**Job:** The data below should be restated word for word, with every picture omitted.

**Dataset excerpt:**
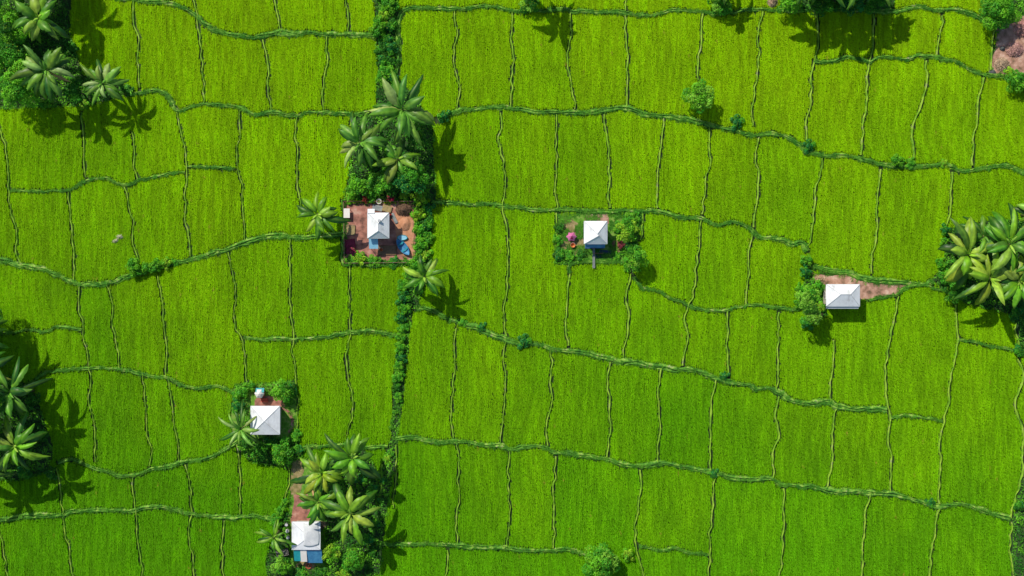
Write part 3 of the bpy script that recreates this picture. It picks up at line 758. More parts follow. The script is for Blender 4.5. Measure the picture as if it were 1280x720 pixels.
TREES = [
 (875, 120, 20, 5.0, ['fresh', 'grey', 'mid'], 'lone round pale green tree just above the long middle bank', 'tree'),
 (753, 704, 24, 4.5, ['fresh', 'mid', 'grey'], 'round leafy tree at the bottom edge beside the lowest bank', 'tree'),
 (1249, 12, 26, 5.5, ['fresh', 'mid'], 'bushy bright tree in the northeast corner by the dry ground', 'tree'),
 (1012, 372, 17, 7.2, ['mid', 'fresh', 'grey'], 'bushy tree with mixed leaves against the west wall of the oblong grey-white roof', 'tree'),
 (1016, 394, 14, 5.6, ['grey', 'mid'], 'smaller tree with pale leaves southwest of the oblong grey-white roof', 'tree'),
 (795, 323, 16, 4.5, ['fresh', 'grey', 'mid'], 'light green tree at the southeast corner of the weedy yard', 'tree'),
 (786, 287, 17, 3.0, ['lime', 'fresh', 'mid'], 'yellow-green tree along the east side of the weedy yard', 'tree'),
 (12, 28, 30, 6.0, ['mid', 'fresh', 'dark'], 'dense small-leaved tree at the very northwest corner', 'tree'),
 (10, 72, 28, 5.5, ['mid', 'dark', 'fresh'], 'dense small-leaved tree on the west edge, middle of the northwest thicket', 'tree'),
 (20, 108, 28, 7.5, ['fresh', 'mid'], 'dense small-leaved tree at the south side of the northwest thicket', 'tree'),
 (480, 228, 20, 3.2, ['mid', 'dark', 'fresh'], 'dark leafy tree directly north of the brick yard', 'tree'),
 (446, 232, 16, 3.2, ['fresh', 'mid'], 'leafy tree at the northwest corner of the brick yard', 'tree'),
 (515, 222, 21, 6.0, ['dark', 'blue', 'mid'], 'dark bluish tree northeast of the brick yard', 'tree'),
 (520, 170, 17, 6.0, ['mid', 'dark'], 'leafy tree tucked under the east side of the biggest palm north of the brick yard', 'tree'),
 (92, 112, 15, 6.0, ['mid', 'dark', 'fresh'], 'leafy tree between the browned-leaf palm and the small eastern palm of the northwest thicket', 'tree'),
 (352, 566, 17, 3.2, ['mid', 'fresh'], 'leafy tree south of the square white roof', 'tree'),
 (325, 566, 14, 2.6, ['dark', 'mid'], 'dark low tree southwest of the square white roof', 'tree'),
 (352, 490, 14, 3.4, ['fresh', 'mid'], 'spreading tree at the northeast corner of the square roof yard', 'tree'),
 (415, 692, 14, 3.5, ['fresh', 'lime'], 'fresh green tree at the southeast corner of the white and teal roof', 'tree'),
 (442, 700, 17, 3.8, ['fresh', 'mid'], 'fresh green tree near the bottom edge, second east of the white and teal roof', 'tree'),
 (352, 708, 13, 3.0, ['mid', 'fresh', 'grey'], 'bushy tree at the southwest corner of the white and teal roof', 'tree'),
 (1190, 343, 15, 3.2, ['fresh', 'mid'], 'rounded bushy tree in the fork of the banks west of the big palm clump', 'tree'),
 (1196, 365, 16, 3.0, ['mid', 'dark'], 'dark bushy tree under the southwest side of the big palm clump', 'tree'),
 (1272, 101, 16, 3.2, ['mid', 'fresh'], 'bushy tree on the east edge below the dry ground', 'tree'),
 (990, 3, 18, 4.0, ['mid', 'dark', 'fresh'], 'westernmost dark tree of the row on the top edge', 'tree'),
 (1025, 1, 20, 4.5, ['dark', 'mid'], 'second tree from the west of the dark row on the top edge', 'tree'),
 (1062, 0, 20, 4.5, ['dark', 'mid', 'blue'], 'third tree from the west of the dark row on the top edge', 'tree'),
 (1098, -2, 18, 4.2, ['dark', 'mid'], 'easternmost tree of the dark row on the top edge', 'tree'),
 (901, 3, 17, 2.6, ['mid', 'grey'], 'flat spreading tree over the top bank, west of the dark row', 'tree'),
 (664, 2, 15, 2.6, ['mid', 'dark', 'grey'], 'small dark tree over the top bank near the middle of the top edge', 'tree'),
 (-40, 395, 34, 9.5, ['mid', 'dark'], 'tall broad tree beyond the west edge, its shadow across the corner of the rice', 'tree'),
 (-40, 445, 34, 9.5, ['mid', 'dark'], 'tall broad tree beyond the west edge behind the dark palm', 'tree'),
 (-38, 520, 34, 9.0, ['mid', 'dark'], 'tall broad tree beyond the west edge behind the bright rosette palm', 'tree'),
 (-36, 500, 38, 14.0, ['mid', 'dark'], 'very tall tree beyond the west edge casting the broad shade by the rosette palm', 'tree'),
 (-44, 425, 34, 11.0, ['mid', 'dark'], 'very tall tree beyond the west edge casting the upper part of the west shade', 'tree'),
 (1045, -44, 40, 9.0, ['mid', 'dark'], 'tall broad tree beyond the top edge, its shadow on the fields below', 'tree'),
 (60, -42, 36, 8.5, ['mid', 'dark'], 'tall broad tree beyond the top edge at the northwest thicket', 'tree'),
]
for i, (x, y, r_, h, tn, lab, cat) in enumerate(TREES):
    tree(x, y, r_, h, 2000 + i * 13, tn, lab, cat, group='leafy trees among the fields', k=13 if r_ < 20 else 19)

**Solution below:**
Write part 3 of the bpy script that recreates this picture. It picks up at line 758. More parts follow. The script is for Blender 4.5. Measure the picture as if it were 1280x720 pixels.
TREES = [
 (875, 120, 20, 5.0, ['fresh', 'grey', 'mid'], 'lone round pale green tree just above the long middle bank', 'tree'),
 (753, 704, 24, 4.5, ['fresh', 'mid', 'grey'], 'round leafy tree at the bottom edge beside the lowest bank', 'tree'),
 (1249, 12, 26, 5.5, ['fresh', 'mid'], 'bushy bright tree in the northeast corner by the dry ground', 'tree'),
 (1012, 372, 17, 7.2, ['mid', 'fresh', 'grey'], 'bushy tree with mixed leaves against the west wall of the oblong grey-white roof', 'tree'),
 (1016, 394, 14, 5.6, ['grey', 'mid'], 'smaller tree with pale leaves southwest of the oblong grey-white roof', 'tree'),
 (795, 323, 16, 4.5, ['fresh', 'grey', 'mid'], 'light green tree at the southeast corner of the weedy yard', 'tree'),
 (786, 287, 17, 3.0, ['lime', 'fresh', 'mid'], 'yellow-green tree along the east side of the weedy yard', 'tree'),
 (12, 28, 30, 6.0, ['mid', 'fresh', 'dark'], 'dense small-leaved tree at the very northwest corner', 'tree'),
 (10, 72, 28, 5.5, ['mid', 'dark', 'fresh'], 'dense small-leaved tree on the west edge, middle of the northwest thicket', 'tree'),
 (20, 108, 28, 7.5, ['fresh', 'mid'], 'dense small-leaved tree at the south side of the northwest thicket', 'tree'),
 (480, 228, 20, 3.2, ['mid', 'dark', 'fresh'], 'dark leafy tree directly north of the brick yard', 'tree'),
 (446, 232, 16, 3.2, ['fresh', 'mid'], 'leafy tree at the northwest corner of the brick yard', 'tree'),
 (515, 222, 21, 6.0, ['dark', 'blue', 'mid'], 'dark bluish tree northeast of the brick yard', 'tree'),
 (520, 170, 17, 6.0, ['mid', 'dark'], 'leafy tree tucked under the east side of the biggest palm north of the brick yard', 'tree'),
 (92, 112, 15, 6.0, ['mid', 'dark', 'fresh'], 'leafy tree between the browned-leaf palm and the small eastern palm of the northwest thicket', 'tree'),
 (352, 566, 17, 3.2, ['mid', 'fresh'], 'leafy tree south of the square white roof', 'tree'),
 (325, 566, 14, 2.6, ['dark', 'mid'], 'dark low tree southwest of the square white roof', 'tree'),
 (352, 490, 14, 3.4, ['fresh', 'mid'], 'spreading tree at the northeast corner of the square roof yard', 'tree'),
 (415, 692, 14, 3.5, ['fresh', 'lime'], 'fresh green tree at the southeast corner of the white and teal roof', 'tree'),
 (442, 700, 17, 3.8, ['fresh', 'mid'], 'fresh green tree near the bottom edge, second east of the white and teal roof', 'tree'),
 (352, 708, 13, 3.0, ['mid', 'fresh', 'grey'], 'bushy tree at the southwest corner of the white and teal roof', 'tree'),
 (1190, 343, 15, 3.2, ['fresh', 'mid'], 'rounded bushy tree in the fork of the banks west of the big palm clump', 'tree'),
 (1196, 365, 16, 3.0, ['mid', 'dark'], 'dark bushy tree under the southwest side of the big palm clump', 'tree'),
 (1272, 101, 16, 3.2, ['mid', 'fresh'], 'bushy tree on the east edge below the dry ground', 'tree'),
 (990, 3, 18, 4.0, ['mid', 'dark', 'fresh'], 'westernmost dark tree of the row on the top edge', 'tree'),
 (1025, 1, 20, 4.5, ['dark', 'mid'], 'second tree from the west of the dark row on the top edge', 'tree'),
 (1062, 0, 20, 4.5, ['dark', 'mid', 'blue'], 'third tree from the west of the dark row on the top edge', 'tree'),
 (1098, -2, 18, 4.2, ['dark', 'mid'], 'easternmost tree of the dark row on the top edge', 'tree'),
 (901, 3, 17, 2.6, ['mid', 'grey'], 'flat spreading tree over the top bank, west of the dark row', 'tree'),
 (664, 2, 15, 2.6, ['mid', 'dark', 'grey'], 'small dark tree over the top bank near the middle of the top edge', 'tree'),
 (-40, 395, 34, 9.5, ['mid', 'dark'], 'tall broad tree beyond the west edge, its shadow across the corner of the rice', 'tree'),
 (-40, 445, 34, 9.5, ['mid', 'dark'], 'tall broad tree beyond the west edge behind the dark palm', 'tree'),
 (-38, 520, 34, 9.0, ['mid', 'dark'], 'tall broad tree beyond the west edge behind the bright rosette palm', 'tree'),
 (-36, 500, 38, 14.0, ['mid', 'dark'], 'very tall tree beyond the west edge casting the broad shade by the rosette palm', 'tree'),
 (-44, 425, 34, 11.0, ['mid', 'dark'], 'very tall tree beyond the west edge casting the upper part of the west shade', 'tree'),
 (1045, -44, 40, 9.0, ['mid', 'dark'], 'tall broad tree beyond the top edge, its shadow on the fields below', 'tree'),
 (60, -42, 36, 8.5, ['mid', 'dark'], 'tall broad tree beyond the top edge at the northwest thicket', 'tree'),
]
for i, (x, y, r_, h, tn, lab, cat) in enumerate(TREES):
    tree(x, y, r_, h, 2000 + i * 13, tn, lab, cat, group='leafy trees among the fields', k=13 if r_ < 20 else 19)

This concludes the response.